Rio Tinto, the world’s second-largest miner, is eyeing a potential takeover of U.S. lithium producer Arcadium. Both parties confirmed on Monday that discussions are underway regarding the acquisition.
The buyout could be valued at $4-6 billion. Following the announcement, Arcadium’s U.S.-traded shares soared by 35% after hours on Friday, while its Australian shares jumped 46% to A$6.09, according to Reuters.
However, Rio said the takeover is still in the consideration stage and the approach was “non-binding,” adding that no definitive agreement has been reached yet.
If successful, Rio Tinto’s acquisition of Arcadium would propel the company to become one of the top lithium suppliers globally, gaining access to mines and processing plants across four continents, and positioning it among the industry leaders, alongside Albemarle and SQM.
The acquisition bid spotlights the global scramble for lithium dominance, as the growing use of electric vehicles and an international push toward electrification have driven up the demand for the metal.
Blackwattle Investment Partners, an Australian shareholder in Arcadium, has argued that a potential offer of $4-6 billion would substantially undervalue the company.
The global lithium market has faced a downturn following oversupply from China in recent years.
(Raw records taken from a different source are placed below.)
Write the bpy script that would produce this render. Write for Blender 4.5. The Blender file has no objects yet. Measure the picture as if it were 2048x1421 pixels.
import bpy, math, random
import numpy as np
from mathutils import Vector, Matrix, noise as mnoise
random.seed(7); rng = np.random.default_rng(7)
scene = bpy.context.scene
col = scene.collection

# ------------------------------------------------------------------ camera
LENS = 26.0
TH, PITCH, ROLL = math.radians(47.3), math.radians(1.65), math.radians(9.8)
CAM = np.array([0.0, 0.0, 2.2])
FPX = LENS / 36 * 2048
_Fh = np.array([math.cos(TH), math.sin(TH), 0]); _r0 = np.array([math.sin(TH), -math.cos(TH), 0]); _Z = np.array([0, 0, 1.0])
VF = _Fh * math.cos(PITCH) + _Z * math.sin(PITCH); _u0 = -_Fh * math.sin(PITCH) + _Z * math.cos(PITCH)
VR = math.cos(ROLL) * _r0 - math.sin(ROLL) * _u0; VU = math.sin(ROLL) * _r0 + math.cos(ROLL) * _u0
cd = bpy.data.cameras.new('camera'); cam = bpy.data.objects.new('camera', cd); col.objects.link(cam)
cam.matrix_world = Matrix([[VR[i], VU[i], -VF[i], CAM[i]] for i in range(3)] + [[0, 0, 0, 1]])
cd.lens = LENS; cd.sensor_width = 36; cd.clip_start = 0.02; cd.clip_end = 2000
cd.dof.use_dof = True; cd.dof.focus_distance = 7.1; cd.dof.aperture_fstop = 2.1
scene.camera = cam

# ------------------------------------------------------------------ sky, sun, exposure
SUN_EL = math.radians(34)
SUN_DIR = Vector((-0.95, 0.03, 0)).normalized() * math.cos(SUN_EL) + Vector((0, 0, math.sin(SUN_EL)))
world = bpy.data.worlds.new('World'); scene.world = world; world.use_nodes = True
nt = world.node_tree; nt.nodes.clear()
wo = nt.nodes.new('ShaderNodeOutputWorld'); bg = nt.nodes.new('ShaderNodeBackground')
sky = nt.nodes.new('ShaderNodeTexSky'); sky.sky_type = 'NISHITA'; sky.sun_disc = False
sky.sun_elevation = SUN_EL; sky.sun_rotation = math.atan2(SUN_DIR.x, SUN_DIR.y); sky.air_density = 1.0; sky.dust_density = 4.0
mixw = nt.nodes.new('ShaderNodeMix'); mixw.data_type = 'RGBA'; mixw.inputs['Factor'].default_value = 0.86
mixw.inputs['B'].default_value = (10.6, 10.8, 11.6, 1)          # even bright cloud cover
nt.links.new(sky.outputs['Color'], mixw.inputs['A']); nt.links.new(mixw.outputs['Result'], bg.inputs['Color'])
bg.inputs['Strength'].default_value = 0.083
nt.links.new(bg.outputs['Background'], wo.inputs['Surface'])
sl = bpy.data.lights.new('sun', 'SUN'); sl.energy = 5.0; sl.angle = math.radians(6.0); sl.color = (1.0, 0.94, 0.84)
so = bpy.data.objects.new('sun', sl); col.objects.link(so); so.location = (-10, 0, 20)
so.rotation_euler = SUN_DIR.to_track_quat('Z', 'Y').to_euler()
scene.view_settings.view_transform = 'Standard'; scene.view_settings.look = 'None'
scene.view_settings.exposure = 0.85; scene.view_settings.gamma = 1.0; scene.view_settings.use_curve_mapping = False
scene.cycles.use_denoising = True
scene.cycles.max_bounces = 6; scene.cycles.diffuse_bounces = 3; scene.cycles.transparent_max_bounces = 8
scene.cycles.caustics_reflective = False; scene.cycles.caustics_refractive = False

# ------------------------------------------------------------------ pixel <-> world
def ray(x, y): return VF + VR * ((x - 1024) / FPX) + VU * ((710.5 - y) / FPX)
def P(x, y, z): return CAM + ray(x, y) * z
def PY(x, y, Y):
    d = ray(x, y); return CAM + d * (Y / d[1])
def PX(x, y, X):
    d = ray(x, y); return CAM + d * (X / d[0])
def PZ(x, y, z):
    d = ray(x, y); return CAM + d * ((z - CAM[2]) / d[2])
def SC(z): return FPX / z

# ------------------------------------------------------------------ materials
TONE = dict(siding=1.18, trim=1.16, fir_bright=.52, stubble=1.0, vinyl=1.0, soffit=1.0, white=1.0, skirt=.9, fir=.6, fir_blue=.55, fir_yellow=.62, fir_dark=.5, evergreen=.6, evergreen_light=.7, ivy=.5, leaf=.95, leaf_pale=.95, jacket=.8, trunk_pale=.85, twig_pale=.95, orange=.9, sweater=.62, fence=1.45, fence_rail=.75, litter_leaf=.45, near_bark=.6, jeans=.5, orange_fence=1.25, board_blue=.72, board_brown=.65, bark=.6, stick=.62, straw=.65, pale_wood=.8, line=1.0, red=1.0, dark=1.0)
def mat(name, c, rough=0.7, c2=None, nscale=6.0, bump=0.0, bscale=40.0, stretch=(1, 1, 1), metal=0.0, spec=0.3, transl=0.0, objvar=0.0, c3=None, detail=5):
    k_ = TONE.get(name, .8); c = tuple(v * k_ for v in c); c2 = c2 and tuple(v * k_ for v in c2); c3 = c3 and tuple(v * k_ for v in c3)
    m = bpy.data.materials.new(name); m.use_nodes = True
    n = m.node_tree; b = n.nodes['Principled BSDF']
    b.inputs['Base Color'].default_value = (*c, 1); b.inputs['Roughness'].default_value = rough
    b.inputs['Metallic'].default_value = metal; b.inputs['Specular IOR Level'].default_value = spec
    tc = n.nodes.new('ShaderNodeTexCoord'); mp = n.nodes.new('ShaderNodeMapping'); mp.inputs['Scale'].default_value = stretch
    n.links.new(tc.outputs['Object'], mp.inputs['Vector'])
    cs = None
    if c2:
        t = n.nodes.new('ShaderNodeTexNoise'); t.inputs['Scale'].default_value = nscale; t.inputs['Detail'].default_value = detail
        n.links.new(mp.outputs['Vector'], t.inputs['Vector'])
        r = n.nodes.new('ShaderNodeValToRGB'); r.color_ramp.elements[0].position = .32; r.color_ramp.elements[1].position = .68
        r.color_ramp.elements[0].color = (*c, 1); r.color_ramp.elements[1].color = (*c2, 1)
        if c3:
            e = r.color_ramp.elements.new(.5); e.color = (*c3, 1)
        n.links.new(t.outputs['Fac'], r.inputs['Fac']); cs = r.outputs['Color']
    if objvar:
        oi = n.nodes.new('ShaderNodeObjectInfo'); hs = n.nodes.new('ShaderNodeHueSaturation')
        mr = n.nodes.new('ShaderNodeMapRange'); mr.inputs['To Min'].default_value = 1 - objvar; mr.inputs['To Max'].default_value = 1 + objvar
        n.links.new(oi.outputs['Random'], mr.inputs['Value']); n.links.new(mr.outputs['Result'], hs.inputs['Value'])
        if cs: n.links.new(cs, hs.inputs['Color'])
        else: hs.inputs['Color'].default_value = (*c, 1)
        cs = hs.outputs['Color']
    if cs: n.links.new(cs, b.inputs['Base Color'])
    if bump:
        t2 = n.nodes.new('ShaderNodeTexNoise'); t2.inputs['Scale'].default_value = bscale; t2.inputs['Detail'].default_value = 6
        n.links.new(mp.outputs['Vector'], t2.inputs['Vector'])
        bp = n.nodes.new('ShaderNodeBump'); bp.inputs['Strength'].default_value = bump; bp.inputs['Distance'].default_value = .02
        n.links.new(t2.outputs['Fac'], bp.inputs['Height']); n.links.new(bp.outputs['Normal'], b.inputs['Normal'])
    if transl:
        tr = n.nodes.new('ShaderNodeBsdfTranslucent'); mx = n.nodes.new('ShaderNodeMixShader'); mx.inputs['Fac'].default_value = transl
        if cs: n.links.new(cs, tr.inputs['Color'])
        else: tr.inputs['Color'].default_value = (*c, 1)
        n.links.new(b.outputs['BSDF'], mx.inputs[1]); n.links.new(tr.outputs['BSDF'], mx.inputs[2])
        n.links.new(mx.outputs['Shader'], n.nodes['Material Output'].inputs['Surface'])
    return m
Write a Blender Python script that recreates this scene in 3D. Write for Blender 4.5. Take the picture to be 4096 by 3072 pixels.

As a result, prices for high-grade (99.2%) lithium carbonate have dropped more than 20% since the start of the year, reaching $10,800 per ton, CNBC reported.
Saul Kavonic, head of energy research at MST Marquee, told CNBC that Rio Tinto waited for the lithium downturn to pursue M&A.
“Arcadium has likely been in Rio Tinto’s crosshairs for years, but lithium prices and valuations were high for a long time,” Kavonic said. “Ultimately, Rio Tinto only wanted to play in the lithium space if they were going to be a top three producer,” he added.
Rio Tinto’s planned lithium mine in Serbia faced setbacks over environmental concerns. Rio then shifted focus to Arcadium, whose lithium sales volumes are expected to rise by 25% by 2024, primarily due to developments in Argentina.
Rio will be securing a stronger lithium presence by the acquisition, countering Jadar’s delays. Rio’s current operations would be enhanced by Arcadium’s Argentine holdings, helping the company gain a stronger footing in the global lithium market.